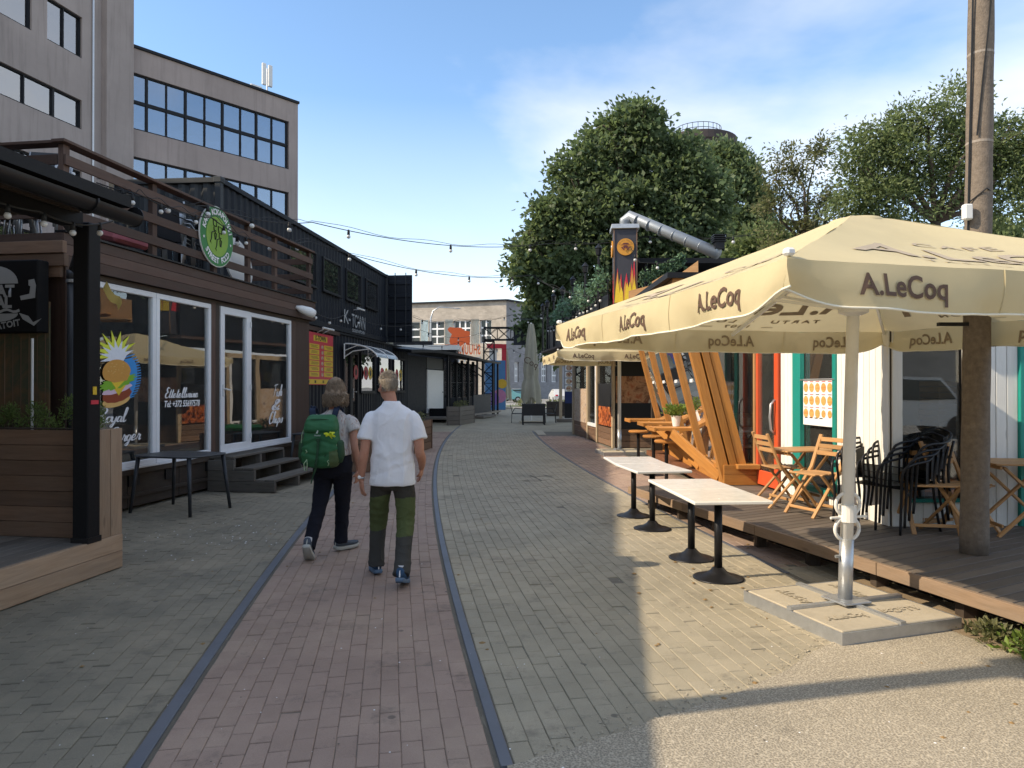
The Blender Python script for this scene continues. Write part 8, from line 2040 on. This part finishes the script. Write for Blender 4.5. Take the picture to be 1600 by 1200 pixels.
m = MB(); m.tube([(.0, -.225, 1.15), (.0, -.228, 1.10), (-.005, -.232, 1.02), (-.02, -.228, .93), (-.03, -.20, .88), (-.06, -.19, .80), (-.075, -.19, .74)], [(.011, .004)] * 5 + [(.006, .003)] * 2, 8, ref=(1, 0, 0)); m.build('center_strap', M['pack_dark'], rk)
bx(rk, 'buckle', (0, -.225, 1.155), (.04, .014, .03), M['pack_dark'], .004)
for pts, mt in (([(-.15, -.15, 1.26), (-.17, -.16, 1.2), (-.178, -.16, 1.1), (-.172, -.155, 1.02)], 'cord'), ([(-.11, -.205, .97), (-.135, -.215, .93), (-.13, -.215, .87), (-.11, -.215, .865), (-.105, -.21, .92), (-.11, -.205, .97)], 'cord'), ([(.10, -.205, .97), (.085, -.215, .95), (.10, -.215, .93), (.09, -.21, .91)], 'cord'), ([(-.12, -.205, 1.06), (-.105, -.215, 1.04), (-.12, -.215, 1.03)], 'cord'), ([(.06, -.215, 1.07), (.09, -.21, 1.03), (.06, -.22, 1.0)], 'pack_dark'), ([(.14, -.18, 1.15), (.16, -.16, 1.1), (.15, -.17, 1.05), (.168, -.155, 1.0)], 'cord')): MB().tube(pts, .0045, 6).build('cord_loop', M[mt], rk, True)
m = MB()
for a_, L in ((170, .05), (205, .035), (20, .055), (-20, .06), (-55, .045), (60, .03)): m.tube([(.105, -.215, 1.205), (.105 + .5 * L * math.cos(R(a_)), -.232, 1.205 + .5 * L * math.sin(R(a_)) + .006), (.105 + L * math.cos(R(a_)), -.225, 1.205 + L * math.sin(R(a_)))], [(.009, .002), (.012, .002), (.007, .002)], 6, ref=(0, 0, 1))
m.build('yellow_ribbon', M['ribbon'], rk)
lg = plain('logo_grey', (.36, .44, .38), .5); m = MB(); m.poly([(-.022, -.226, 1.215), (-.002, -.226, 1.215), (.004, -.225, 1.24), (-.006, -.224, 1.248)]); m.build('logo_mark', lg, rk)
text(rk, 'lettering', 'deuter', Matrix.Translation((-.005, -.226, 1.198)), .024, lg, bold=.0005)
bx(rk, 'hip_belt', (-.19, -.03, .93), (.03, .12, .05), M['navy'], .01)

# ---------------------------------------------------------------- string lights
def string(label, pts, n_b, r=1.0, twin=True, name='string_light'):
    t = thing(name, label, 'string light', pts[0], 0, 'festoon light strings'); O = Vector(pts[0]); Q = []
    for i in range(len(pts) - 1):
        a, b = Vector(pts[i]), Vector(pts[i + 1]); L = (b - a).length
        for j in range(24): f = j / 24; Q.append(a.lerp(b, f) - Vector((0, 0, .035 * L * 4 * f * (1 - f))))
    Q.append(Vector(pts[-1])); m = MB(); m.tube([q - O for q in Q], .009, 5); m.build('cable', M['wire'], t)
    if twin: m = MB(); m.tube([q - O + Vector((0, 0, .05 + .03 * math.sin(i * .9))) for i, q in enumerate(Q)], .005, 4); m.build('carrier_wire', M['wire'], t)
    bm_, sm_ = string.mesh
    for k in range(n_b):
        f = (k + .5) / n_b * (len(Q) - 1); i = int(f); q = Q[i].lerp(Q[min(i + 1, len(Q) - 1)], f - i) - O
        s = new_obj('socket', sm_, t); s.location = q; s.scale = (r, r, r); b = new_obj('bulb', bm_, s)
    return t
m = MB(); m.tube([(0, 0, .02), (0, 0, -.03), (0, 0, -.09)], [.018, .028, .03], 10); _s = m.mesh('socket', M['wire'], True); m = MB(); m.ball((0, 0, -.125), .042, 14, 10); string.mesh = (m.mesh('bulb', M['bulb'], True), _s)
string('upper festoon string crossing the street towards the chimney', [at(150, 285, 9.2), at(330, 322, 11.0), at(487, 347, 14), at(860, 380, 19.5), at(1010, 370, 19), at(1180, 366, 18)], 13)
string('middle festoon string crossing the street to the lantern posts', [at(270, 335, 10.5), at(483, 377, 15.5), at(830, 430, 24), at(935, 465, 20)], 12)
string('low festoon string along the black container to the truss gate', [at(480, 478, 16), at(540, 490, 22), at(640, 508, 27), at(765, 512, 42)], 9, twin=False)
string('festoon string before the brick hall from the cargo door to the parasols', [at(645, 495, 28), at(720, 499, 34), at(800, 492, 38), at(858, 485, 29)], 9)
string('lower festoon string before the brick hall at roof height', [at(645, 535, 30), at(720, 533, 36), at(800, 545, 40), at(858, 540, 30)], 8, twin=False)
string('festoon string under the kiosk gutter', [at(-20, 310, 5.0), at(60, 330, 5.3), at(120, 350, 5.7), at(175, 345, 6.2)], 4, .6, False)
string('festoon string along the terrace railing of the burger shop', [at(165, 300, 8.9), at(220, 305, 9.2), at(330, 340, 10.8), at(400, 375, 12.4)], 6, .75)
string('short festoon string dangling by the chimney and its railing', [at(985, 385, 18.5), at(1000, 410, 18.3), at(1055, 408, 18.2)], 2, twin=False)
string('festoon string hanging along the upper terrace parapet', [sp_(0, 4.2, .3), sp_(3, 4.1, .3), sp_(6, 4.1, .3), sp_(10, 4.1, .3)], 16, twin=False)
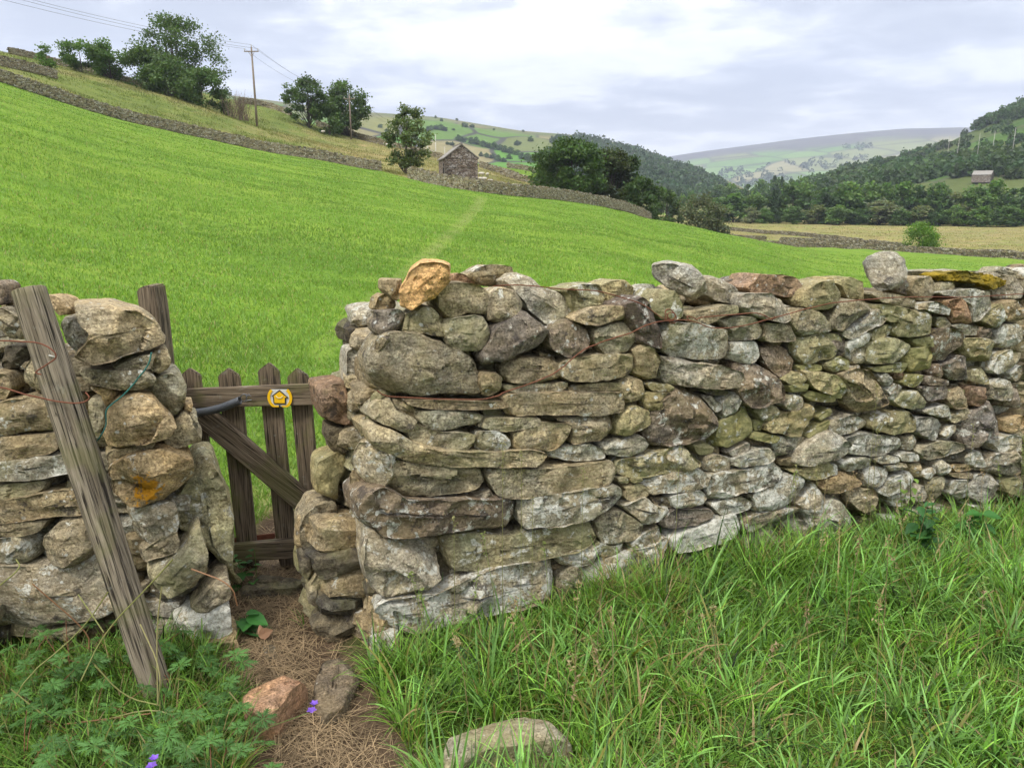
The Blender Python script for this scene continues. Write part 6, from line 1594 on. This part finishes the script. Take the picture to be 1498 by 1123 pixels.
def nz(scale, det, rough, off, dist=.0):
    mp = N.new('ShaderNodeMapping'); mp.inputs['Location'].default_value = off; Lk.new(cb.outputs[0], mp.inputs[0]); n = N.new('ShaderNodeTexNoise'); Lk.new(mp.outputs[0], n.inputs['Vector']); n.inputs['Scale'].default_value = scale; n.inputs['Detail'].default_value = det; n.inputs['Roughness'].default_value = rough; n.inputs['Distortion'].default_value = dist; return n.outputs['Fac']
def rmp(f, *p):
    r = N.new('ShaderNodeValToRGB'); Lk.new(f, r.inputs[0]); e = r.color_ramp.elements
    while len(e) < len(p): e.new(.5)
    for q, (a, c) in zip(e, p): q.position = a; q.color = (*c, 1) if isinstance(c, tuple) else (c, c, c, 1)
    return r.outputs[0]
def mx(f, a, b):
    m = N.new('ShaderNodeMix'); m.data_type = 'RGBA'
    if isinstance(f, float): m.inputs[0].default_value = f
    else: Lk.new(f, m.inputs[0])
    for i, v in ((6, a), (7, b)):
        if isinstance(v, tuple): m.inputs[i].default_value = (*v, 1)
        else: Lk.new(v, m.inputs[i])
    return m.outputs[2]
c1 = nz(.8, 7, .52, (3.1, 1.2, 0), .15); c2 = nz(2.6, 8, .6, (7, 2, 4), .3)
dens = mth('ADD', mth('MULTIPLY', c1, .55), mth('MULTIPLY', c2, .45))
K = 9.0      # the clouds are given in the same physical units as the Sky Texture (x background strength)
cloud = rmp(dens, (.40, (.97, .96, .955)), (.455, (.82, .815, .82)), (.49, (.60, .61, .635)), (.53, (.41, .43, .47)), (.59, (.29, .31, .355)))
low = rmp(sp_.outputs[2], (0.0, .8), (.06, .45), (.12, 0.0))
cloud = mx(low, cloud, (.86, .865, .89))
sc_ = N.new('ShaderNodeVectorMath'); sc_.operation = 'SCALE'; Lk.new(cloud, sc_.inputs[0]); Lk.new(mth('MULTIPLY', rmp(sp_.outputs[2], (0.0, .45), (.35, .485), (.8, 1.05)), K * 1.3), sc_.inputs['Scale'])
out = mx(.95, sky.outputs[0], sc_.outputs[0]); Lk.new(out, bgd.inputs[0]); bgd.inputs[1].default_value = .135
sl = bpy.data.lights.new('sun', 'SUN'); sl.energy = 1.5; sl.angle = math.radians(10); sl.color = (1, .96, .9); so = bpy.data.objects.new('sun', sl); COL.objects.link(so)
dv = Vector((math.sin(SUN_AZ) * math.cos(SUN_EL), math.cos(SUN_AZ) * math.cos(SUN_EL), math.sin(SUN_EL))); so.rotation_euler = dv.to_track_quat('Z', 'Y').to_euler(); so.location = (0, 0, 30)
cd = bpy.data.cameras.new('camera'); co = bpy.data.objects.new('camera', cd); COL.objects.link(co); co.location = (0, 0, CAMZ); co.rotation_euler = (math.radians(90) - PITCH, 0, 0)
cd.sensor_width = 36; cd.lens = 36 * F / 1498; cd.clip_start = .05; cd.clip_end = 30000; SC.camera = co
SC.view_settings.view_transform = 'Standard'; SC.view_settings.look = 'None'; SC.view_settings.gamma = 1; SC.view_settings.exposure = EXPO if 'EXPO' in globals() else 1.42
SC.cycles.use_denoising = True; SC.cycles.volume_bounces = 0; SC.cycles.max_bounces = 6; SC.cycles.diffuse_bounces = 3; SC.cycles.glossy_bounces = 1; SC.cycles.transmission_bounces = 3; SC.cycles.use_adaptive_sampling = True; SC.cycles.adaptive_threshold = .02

########

__PROBLEM STATEMENT__
Check each line of the records above for "finishes", and copy those that have it.

__ANSWER FOR THE TASK__
The Blender Python script for this scene continues. Write part 8, from line 2040 on. This part finishes the script. Write for Blender 4.5. Take the picture to be 1600 by 1200 pixels.
The Blender Python script for this scene continues. Write part 6, from line 1594 on. This part finishes the script. Take the picture to be 1498 by 1123 pixels.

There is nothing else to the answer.